Gravitational-wave Signals From Three-dimensional Supernova Simulations With Different Neutrino-Transport Methods

TL;DR

This study compares gravitational-wave signals from 3D supernova simulations using different neutrino transport methods, finding that resolution impacts GW predictions more than the choice of transport scheme, and validating the RbR+ approximation.

Contribution

It provides a comprehensive comparison of GW signals from supernova models with different neutrino transport methods and resolutions, assessing the validity of the RbR+ approximation.

Findings

GW features are qualitatively consistent across methods.

Resolution has a greater impact on GW signals than transport scheme.

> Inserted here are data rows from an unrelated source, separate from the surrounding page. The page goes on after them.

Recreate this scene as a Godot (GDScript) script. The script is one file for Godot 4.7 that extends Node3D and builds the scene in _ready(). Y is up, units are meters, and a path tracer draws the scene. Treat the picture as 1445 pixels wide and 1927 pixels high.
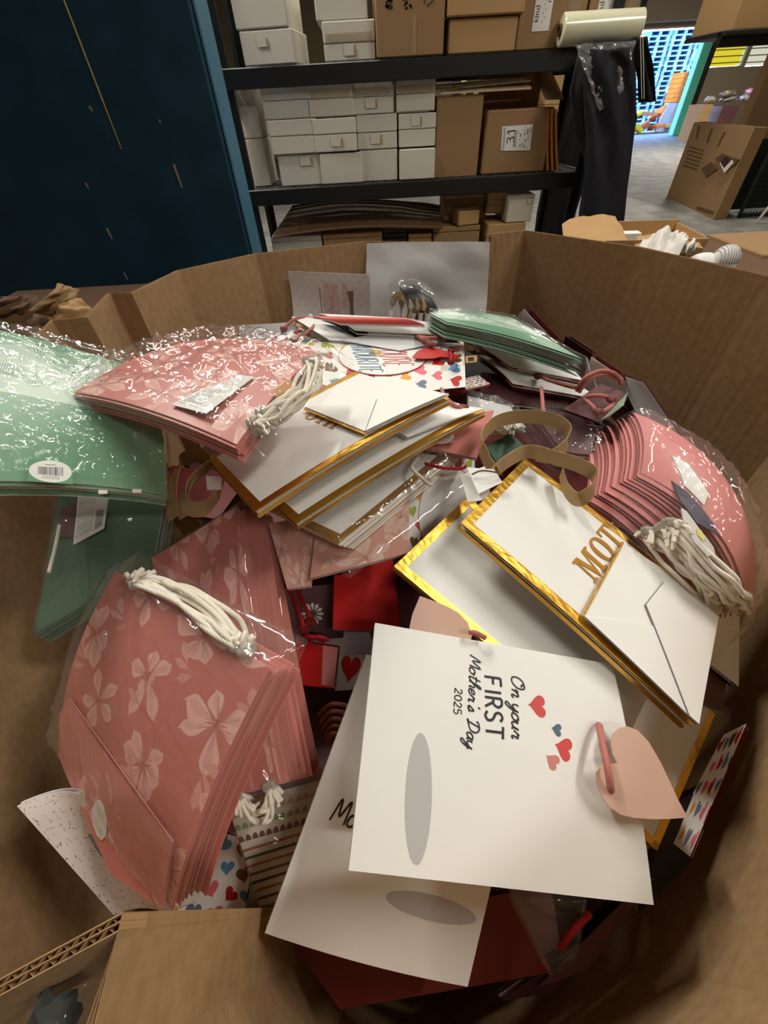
extends Node3D
# Gift bags heaped in a cardboard bulk bin in a warehouse.
const F := 750.0
const CX := 722.5
const CY := 963.5
const EYE := Vector3(0, 1.35, 0)
var cb := Basis()
var cbi := Basis()
var used := {}
var M := {}
var rng := RandomNumberGenerator.new()

class Surf:
	var a: Vector3
	var b: Vector3
	var c: Vector3
	var d: Vector3
	var n: Vector3
	var flip := false
	var bu := 0.0
	var bv := 0.0
	var amp := 0.0
	var fr := 2.0
	var noise: FastNoiseLite
	func pos(u: float, v: float, o := 0.0) -> Vector3:
		var p := a * (1 - u) * (1 - v) + b * u * (1 - v) + c * u * v + d * (1 - u) * v
		var uu := clampf(u, 0, 1)
		var vv := clampf(v, 0, 1)
		var h := bu * 4.0 * uu * (1 - uu) + bv * 4.0 * vv * (1 - vv)
		if amp != 0.0:
			h += amp * noise.get_noise_2d(u * fr * 50.0, v * fr * 50.0)
		return p + n * (o + h)
	func w() -> float: return a.distance_to(b)
	func h() -> float: return a.distance_to(d)

func ray(px: float, py: float) -> Vector3:
	return cb * Vector3((px - CX) / F, -(py - CY) / F, -1.0)
func at(px: float, py: float, drop: float) -> Vector3:      # the point of a level plane «drop» metres below the lens
	var r := ray(px, py)
	return EYE + r * (-drop / r.y)
func atz(px: float, py: float, depth: float) -> Vector3:    # the point of the upright plane z = -depth
	var r := ray(px, py)
	return EYE + r * (-depth / r.z)
func proj(p: Vector3) -> Vector2:
	var l := cbi * (p - EYE)
	return Vector2(CX - F * l.x / l.z, CY + F * l.y / l.z)

func surf(q: Array, o := {}) -> Surf:
	var s := Surf.new()
	var p := []
	for k in 4:
		var e = q[k]
		p.append(e if e is Vector3 else at(e[0], e[1], e[2]))
	s.a = p[0]; s.b = p[1]; s.c = p[2]; s.d = p[3]
	s.n = ((s.b - s.a).cross(s.d - s.a) + (s.d - s.c).cross(s.b - s.c)).normalized()
	var mid := (s.a + s.b + s.c + s.d) / 4.0
	if s.n.dot(EYE - mid) < 0.0:
		s.n = -s.n
		s.flip = true
	s.bu = o.get("bu", 0.0); s.bv = o.get("bv", 0.0); s.amp = o.get("amp", 0.0); s.fr = o.get("fr", 2.0)
	s.noise = FastNoiseLite.new()
	s.noise.seed = o.get("seed", 3)
	s.noise.frequency = 0.02
	return s

func uv_of(s: Surf, px: float, py: float) -> Vector2:
	var t := Vector2(px, py)
	var u := Vector2(0.5, 0.5)
	for i in 12:
		var p := proj(s.pos(u.x, u.y))
		var pu := (proj(s.pos(u.x + 0.01, u.y)) - p) / 0.01
		var pv := (proj(s.pos(u.x, u.y + 0.01)) - p) / 0.01
		var e := t - p
		var det := pu.x * pv.y - pu.y * pv.x
		if absf(det) < 1e-6: break
		u += Vector2((e.x * pv.y - e.y * pv.x) / det, (pu.x * e.y - pu.y * e.x) / det).limit_length(0.6)
	return u

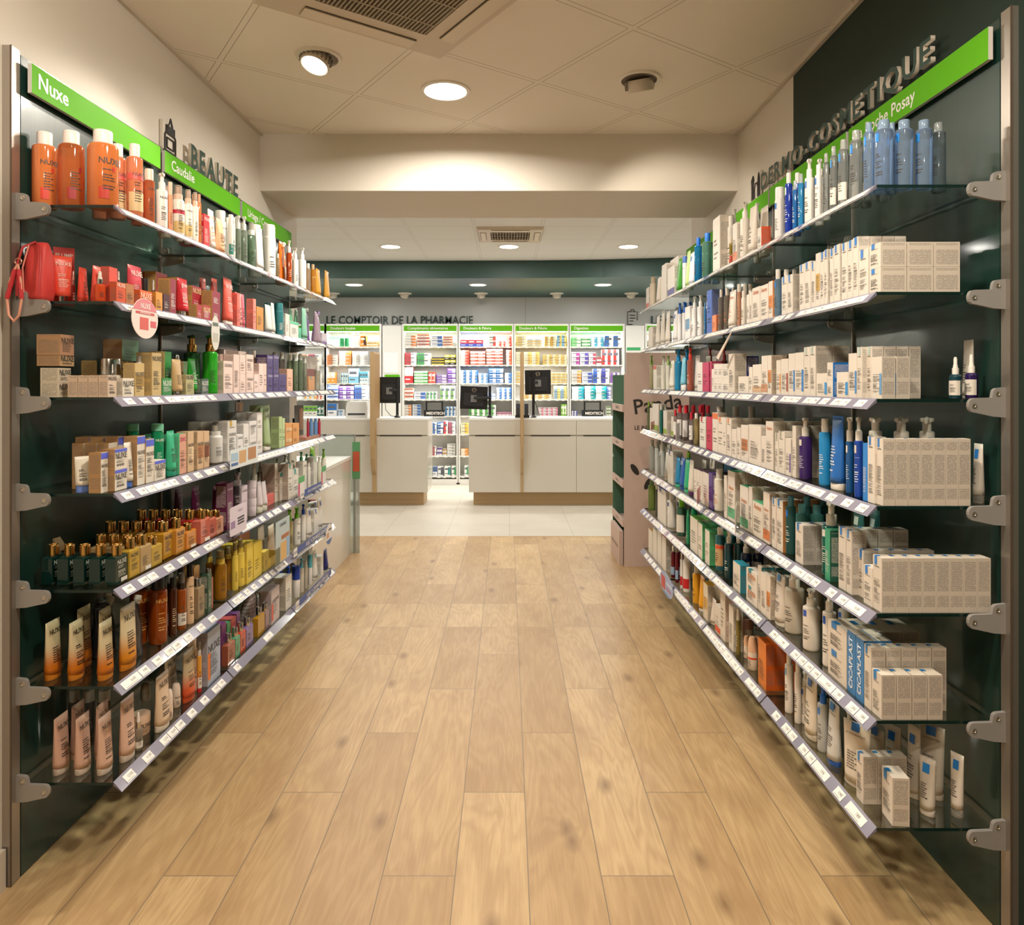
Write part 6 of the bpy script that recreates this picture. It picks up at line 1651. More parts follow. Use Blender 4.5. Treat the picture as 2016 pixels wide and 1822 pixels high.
shelf(R, 1, '''C 1711.5 1734 480.5 s1.2 d6.6 n3 k2 g.2 cddd3c4 ed2c6b6 a2f80d0;white face cream carton with printed side
C 1690.5 1710 492 s1.2 d3.2 n3 ce4dacc a2f80d0;white carton with blue block
C 1679.5 1690 467.5 s1.2 d3 n4 ce4dacc a2f80d0;tall white carton with blue block
C 1669 1679 474 s1.2 d3 n4 ce4dacc a2f80d0;tall white carton with blue block
C 1657 1668.5 478.5 s1.2 d3 n4 ce4dacc a2f80d0;tall white carton with blue block
C 1641.5 1653.5 482.5 s1.2 d3 n4 ce4dacc a2f80d0;tall white carton with blue block
C 1634 1641 490 s1.2 d3 n4 ce4dacc a2f80d0;tall white carton with blue block
C 1622.8 1629 492 s1.2 d3 n4 ce4dacc a2f80d0;narrow white carton with blue block
C 1615.2 1622.3 497 s1.2 d3 n4 ce4dacc a2f80d0;narrow white carton with blue block
C 1606 1614.7 499 s1.2 d3 n4 ce4dacc ad2a84a Ah;white carton with yellow honeycomb print
C 1597 1605.5 516 s1.2 d3 n3 ce4dacc a2f80d0;white carton with blue block
C 1584.3 1596 516 s1.2 d3.4 n3 ce6dcce a2f80d0;white carton with blue block
C 1574 1584 521 s1.2 d3.4 n3 ce6dcce a2f80d0;white carton with blue block
C 1550.3 1561 541.5 s1.2 d5.5 n2 ce6dcce eb8aea0 a2f80d0;white carton with grey printed side
C 1538.8 1550 544.6 s1.2 d5 n2 ce6dcce a2f80d0;white carton beside the blue water bottle
B 1525.5 1538.3 531 s1.4 n3 ca0c4dc m60 eeee8de a1f86e0 W66 H20;pale blue water bottle with white cap
C 1514 1522 554 s1.2 d3.6 n2 ce9dfd0 ed98a4a af08a1a Ah;white carton with orange square
C 1497.5 1513.5 561 s1.2 d4 n3 ceadfd0 Td07850 tAvene;white cream carton with orange letters
C 1481.5 1497 566 s1.2 d4 n3 ceadfd0 Td07850 tAvene;white cream carton with orange letters
C 1476.3 1481 576 s1.2 d3.6 ceadfd0;slim white carton
C 1470.3 1476 580 s1.2 d3.6 ceadfd0;slim white carton
B 1460 1470 573 s1.4 n3 ceae2d4 eeee6da W75 H20;white lotion bottle with round cap
B 1451.5 1459.5 560 s1.4 n3 cb9866a ee4dccf W90 H18;terracotta bottle with white cap
T 1436 1451 573 s1.8 ceae0d2 Td07850 tAvene;white tube with orange letters
C 1402 1410 621 s1.2 d4 cea884e ed8743c;orange promotion carton
B 1426 1435.5 567 s1.5 n2 cb6ada0 m50 ee6ded2 Td07850 W50 H18;clear thermal lotion bottle with white cap
B 1414.5 1425.5 570.5 s1.5 n2 cb6ada0 m50 ee6ded2 Td07850 W50 H18;clear thermal lotion bottle with white cap
B 1403 1414 572.6 s6 n2 cb6ada0 m50 ee6ded2 Td07850 W50 H18;clear thermal lotion bottle with white cap
C 1391.5 1401.5 572 s1.2 d5 n2 c2a5cb8 e6a86cc;bright blue carton with pale side
B 1386 1391 596 s1.5 c3f80b8 m85 e5a9acc;slim blue bottle
P 1373.5 1385.5 581 s1.8 n2 cecebea ef2f2f0;white pump bottle with round print
P 1362.5 1373 584 s1.8 n2 cecebea ef2f2f0;white pump bottle with round print
C 1352.5 1362 602.5 s1.2 d4 ceeecea a5a9ac8 Ah;white carton with blue ring
P 1343.5 1352 595 s1.8 n2 cecebec e2a6fd0 g2a6fd0;white bottle with bright blue pump
P 1334.5 1343 597 s1.8 n2 cecebec e2a6fd0 g2a6fd0;white bottle with bright blue pump
T 1327.5 1334 612 s1.6 ceceaea a3a68c0;white tube with blue ring
C 1321.3 1327 621 s1.2 d4 ce89a2a;orange carton
T 1311.5 1320.8 613 s1.8 ce6dfd4;white tube
T 1302 1310.5 612 s1.8 ce0d9cc;cream white tube
T 1292 1301 623 s1.8 ce6dfd4;white tube
C 1285.5 1291.5 633 s1.2 d4 ce6dfd4;small white carton
C 1276 1285 645 s1.2 d4 cdcd3c6;short cream carton at the shelf end''')
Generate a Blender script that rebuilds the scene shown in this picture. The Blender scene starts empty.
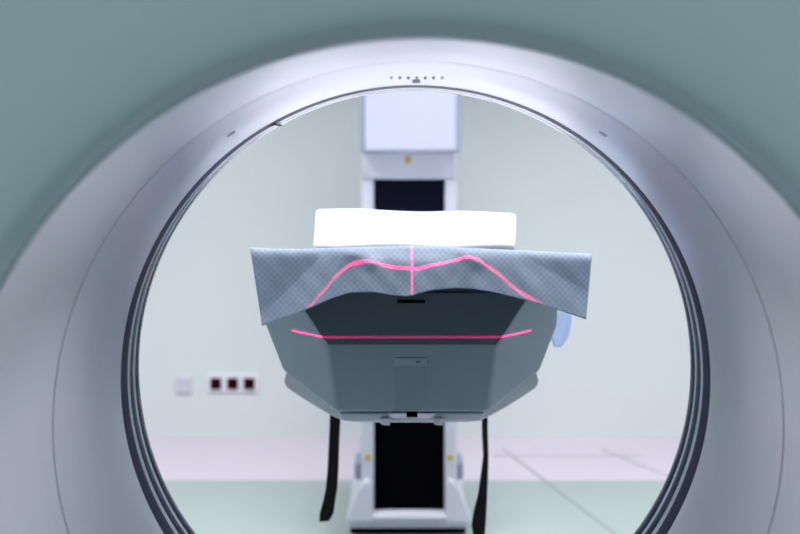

Increasing resolution reduces discrepancies between transport methods.

Abstract

We compare gravitational-wave (GW) signals from eight three-dimensional simulations of core-collapse supernovae, using two different progenitors with zero-age main sequence masses of 9 and 20 solar masses. The collapse of each progenitor was simulated four times, at two different grid resolutions and with two different neutrino transport methods, using the Aenus-Alcar code. The main goal of this study is to assess the validity of recent concerns that the so-called "Ray-by-Ray+" (RbR+) approximation is problematic in core-collapse simulations and can adversely affect theoretical GW predictions. Therefore, signals from simulations using RbR+ are compared to signals from corresponding simulations using a fully multidimensional (FMD) transport scheme. The 9 solar-mass progenitor successfully explodes, whereas the 20 solar-mass model does not. Both the standing accretion shock instability and hot-bubble convection develop in the postshock layer of the non-exploding models. In the exploding models, neutrino-driven convection in the postshock flow is established around 100 ms after core bounce and lasts until the onset of shock revival. We can, therefore, judge the impact of the numerical resolution and neutrino transport under all conditions typically seen in non-rotating core-collapse simulations. We find excellent qualitative agreement in all GW features. We find minor quantitative differences between simulations, but find no systematic differences between simulations using different transport schemes. Resolution-dependent differences in the hydrodynamic behaviour of low-resolution and high-resolution models have a greater impact on the GW signals than consequences of the different transport methods. Furthermore, increasing the resolution decreases the discrepancies between models with different neutrino transport.